**Work to do**
Only the lines from the first one through the line with "COL = scn.collection" should be printed, exactly as they appear.

══ Excerpted records

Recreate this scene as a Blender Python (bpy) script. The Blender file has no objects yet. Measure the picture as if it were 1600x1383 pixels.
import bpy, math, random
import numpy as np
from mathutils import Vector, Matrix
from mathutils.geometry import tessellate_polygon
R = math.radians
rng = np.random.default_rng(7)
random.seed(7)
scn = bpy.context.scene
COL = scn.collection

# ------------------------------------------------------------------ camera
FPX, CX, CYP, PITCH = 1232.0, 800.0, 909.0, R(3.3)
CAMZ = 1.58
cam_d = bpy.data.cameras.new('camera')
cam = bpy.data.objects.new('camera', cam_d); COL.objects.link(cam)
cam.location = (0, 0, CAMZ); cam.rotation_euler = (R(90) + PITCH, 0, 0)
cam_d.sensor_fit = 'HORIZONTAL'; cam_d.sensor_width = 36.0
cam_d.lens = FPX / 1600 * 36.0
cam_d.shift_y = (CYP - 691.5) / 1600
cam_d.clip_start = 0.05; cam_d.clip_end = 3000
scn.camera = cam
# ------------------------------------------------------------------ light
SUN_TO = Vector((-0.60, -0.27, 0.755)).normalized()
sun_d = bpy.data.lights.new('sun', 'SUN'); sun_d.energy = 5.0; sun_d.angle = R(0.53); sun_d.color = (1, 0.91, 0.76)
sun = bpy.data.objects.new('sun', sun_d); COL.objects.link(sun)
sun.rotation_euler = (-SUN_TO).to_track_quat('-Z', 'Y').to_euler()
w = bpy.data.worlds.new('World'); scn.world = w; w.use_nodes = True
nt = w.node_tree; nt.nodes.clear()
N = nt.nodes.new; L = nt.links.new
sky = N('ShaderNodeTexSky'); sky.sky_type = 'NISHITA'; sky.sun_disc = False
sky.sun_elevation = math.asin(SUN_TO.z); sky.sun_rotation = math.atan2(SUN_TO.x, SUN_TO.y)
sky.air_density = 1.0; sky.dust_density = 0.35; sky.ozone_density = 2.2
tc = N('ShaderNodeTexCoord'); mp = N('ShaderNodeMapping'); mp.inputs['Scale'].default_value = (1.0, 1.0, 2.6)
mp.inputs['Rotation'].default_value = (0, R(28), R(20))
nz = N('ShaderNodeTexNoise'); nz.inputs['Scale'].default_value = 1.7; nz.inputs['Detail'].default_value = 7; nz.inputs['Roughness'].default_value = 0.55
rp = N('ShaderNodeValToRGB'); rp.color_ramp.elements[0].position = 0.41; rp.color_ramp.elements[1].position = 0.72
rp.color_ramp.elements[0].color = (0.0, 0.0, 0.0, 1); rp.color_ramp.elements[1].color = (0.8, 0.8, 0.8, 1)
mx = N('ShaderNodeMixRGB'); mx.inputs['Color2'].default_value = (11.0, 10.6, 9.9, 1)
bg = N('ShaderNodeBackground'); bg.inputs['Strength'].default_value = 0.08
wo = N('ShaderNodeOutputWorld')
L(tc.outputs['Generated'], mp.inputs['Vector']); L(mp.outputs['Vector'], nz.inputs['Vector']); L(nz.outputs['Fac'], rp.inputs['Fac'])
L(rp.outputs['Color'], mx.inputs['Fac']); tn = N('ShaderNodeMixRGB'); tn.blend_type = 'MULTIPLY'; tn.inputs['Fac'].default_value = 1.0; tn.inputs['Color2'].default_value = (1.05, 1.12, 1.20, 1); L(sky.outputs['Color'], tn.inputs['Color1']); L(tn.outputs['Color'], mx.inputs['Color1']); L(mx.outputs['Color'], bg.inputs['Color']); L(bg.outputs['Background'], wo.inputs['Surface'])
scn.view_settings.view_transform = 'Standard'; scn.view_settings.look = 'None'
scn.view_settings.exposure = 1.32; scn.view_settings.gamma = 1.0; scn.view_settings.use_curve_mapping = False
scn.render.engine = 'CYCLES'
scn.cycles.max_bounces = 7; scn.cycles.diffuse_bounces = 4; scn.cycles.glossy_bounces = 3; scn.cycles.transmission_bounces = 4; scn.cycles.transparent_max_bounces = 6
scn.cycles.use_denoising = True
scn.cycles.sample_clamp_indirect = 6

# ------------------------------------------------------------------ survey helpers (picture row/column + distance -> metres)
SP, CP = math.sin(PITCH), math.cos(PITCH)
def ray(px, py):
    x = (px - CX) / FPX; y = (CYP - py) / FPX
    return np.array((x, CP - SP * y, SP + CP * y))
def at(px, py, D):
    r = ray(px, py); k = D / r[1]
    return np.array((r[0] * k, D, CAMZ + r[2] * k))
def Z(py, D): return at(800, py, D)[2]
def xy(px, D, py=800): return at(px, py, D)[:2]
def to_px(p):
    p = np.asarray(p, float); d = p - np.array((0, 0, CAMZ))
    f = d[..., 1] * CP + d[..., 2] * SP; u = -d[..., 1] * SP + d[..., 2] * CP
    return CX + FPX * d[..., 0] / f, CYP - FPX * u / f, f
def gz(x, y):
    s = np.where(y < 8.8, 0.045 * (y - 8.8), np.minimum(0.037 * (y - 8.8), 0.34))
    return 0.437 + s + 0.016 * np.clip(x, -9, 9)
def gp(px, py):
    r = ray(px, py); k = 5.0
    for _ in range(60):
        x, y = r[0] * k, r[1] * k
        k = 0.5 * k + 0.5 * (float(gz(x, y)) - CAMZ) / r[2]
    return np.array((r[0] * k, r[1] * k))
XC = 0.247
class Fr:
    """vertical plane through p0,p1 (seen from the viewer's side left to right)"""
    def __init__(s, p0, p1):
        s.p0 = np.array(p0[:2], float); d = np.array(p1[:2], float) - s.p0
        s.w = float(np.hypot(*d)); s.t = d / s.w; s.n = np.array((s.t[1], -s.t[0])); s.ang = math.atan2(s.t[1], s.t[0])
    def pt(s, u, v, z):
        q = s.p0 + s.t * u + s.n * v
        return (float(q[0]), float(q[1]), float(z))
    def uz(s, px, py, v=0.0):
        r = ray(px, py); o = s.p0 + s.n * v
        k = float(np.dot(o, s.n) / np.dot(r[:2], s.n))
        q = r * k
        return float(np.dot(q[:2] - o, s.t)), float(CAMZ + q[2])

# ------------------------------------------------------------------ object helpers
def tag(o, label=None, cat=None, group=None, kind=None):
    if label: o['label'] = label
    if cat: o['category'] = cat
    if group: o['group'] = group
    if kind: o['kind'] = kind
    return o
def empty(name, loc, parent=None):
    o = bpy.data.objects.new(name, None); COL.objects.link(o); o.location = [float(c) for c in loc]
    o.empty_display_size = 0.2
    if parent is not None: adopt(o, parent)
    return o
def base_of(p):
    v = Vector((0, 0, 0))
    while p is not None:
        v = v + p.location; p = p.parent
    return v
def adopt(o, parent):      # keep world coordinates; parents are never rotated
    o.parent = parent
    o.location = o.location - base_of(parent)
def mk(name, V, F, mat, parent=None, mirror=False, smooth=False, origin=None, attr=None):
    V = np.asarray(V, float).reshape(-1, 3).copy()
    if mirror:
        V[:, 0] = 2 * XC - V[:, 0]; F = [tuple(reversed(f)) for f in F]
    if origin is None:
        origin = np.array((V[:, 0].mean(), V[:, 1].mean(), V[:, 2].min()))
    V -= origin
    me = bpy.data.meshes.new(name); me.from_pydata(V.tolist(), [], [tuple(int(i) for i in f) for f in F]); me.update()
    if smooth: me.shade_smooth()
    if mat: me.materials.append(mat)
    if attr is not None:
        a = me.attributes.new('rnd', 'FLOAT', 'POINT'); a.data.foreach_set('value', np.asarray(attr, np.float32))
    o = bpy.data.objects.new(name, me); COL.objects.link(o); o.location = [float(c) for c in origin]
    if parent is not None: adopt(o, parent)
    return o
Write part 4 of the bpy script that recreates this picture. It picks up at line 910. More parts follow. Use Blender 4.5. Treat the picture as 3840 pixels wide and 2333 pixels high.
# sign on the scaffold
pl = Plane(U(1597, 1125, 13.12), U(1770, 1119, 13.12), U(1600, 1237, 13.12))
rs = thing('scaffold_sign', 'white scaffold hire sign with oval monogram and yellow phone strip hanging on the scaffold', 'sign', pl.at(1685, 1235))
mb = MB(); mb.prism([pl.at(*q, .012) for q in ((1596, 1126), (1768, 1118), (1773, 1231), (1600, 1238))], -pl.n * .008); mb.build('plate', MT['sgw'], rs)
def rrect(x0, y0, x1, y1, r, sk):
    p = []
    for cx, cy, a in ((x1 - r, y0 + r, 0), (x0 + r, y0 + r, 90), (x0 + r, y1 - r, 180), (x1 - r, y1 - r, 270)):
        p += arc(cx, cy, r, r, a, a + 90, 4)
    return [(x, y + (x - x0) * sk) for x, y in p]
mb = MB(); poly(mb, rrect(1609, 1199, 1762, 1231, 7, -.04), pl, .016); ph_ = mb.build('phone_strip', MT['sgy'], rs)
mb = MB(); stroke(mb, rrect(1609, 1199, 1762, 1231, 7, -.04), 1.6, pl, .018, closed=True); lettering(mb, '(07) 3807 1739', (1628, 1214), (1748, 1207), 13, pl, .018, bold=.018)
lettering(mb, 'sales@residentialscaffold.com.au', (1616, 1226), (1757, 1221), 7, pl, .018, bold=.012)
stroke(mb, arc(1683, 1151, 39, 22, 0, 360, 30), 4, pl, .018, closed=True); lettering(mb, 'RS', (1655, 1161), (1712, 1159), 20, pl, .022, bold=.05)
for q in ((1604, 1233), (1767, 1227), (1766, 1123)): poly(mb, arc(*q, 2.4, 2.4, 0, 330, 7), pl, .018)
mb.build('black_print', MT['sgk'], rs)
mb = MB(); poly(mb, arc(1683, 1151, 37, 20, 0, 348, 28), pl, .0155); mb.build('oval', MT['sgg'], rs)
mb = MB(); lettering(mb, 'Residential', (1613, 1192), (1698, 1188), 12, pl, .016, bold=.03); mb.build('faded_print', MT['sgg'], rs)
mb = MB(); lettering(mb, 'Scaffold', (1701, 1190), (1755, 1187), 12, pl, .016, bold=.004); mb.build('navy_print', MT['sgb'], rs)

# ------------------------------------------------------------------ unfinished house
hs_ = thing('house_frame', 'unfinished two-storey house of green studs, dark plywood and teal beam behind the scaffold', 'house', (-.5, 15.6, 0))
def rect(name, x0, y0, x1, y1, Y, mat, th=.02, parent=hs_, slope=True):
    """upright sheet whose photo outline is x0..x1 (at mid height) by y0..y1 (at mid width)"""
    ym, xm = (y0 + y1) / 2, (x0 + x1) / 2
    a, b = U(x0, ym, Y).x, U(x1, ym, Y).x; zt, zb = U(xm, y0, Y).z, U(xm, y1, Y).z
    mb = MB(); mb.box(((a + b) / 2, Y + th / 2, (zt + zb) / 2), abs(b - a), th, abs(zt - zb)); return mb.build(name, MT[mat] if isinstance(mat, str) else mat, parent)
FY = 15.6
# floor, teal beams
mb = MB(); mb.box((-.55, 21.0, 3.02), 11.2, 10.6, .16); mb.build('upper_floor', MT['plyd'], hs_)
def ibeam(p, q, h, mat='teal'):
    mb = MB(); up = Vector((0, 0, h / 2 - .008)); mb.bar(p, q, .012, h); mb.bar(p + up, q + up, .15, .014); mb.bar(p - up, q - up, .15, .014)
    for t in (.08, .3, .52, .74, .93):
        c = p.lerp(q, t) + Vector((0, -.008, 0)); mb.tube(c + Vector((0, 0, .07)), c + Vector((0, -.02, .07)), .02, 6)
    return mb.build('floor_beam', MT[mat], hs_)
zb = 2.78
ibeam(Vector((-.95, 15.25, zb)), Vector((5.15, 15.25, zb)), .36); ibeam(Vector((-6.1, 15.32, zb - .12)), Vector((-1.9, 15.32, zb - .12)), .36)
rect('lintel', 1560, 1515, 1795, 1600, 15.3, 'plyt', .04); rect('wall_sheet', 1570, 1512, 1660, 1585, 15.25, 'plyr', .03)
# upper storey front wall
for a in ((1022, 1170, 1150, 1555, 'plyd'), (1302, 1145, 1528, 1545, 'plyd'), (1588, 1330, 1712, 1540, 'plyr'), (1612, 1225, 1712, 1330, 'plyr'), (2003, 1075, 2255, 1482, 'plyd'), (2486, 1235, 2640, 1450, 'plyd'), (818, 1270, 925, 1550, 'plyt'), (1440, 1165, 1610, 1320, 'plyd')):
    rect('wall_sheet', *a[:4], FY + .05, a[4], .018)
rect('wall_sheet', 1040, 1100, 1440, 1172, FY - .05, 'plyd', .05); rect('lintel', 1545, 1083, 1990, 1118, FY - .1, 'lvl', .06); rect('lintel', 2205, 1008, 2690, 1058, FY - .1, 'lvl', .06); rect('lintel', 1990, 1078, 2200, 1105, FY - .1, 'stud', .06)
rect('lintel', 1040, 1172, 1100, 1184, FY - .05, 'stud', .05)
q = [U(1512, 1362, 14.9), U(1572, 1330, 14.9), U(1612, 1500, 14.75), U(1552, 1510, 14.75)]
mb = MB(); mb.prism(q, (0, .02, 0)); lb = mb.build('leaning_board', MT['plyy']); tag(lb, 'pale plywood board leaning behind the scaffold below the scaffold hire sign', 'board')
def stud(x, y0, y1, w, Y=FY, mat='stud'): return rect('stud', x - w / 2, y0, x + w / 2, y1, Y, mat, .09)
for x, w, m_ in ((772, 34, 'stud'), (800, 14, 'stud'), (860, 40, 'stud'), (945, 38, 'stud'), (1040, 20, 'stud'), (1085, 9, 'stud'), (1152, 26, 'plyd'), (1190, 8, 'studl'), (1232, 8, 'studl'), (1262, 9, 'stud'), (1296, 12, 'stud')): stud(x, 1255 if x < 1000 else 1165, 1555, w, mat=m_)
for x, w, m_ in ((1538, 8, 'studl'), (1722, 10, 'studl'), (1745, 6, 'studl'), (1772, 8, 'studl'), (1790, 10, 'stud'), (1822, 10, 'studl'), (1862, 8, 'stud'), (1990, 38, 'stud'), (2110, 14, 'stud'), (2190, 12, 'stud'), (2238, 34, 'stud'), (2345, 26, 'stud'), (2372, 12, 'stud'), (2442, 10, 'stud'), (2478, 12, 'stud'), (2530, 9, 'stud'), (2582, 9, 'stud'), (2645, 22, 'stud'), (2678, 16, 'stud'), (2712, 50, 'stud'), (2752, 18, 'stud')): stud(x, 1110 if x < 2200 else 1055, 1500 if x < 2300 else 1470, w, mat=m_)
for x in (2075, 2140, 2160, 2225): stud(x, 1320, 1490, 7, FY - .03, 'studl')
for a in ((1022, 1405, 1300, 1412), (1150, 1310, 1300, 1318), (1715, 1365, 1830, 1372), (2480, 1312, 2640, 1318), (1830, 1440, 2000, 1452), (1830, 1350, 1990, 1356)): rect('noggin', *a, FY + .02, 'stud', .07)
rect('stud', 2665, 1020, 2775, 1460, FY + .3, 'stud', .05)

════

**Expected output**
Recreate this scene as a Blender Python (bpy) script. The Blender file has no objects yet. Measure the picture as if it were 1600x1383 pixels.
import bpy, math, random
import numpy as np
from mathutils import Vector, Matrix
from mathutils.geometry import tessellate_polygon
R = math.radians
rng = np.random.default_rng(7)
random.seed(7)
scn = bpy.context.scene
COL = scn.collection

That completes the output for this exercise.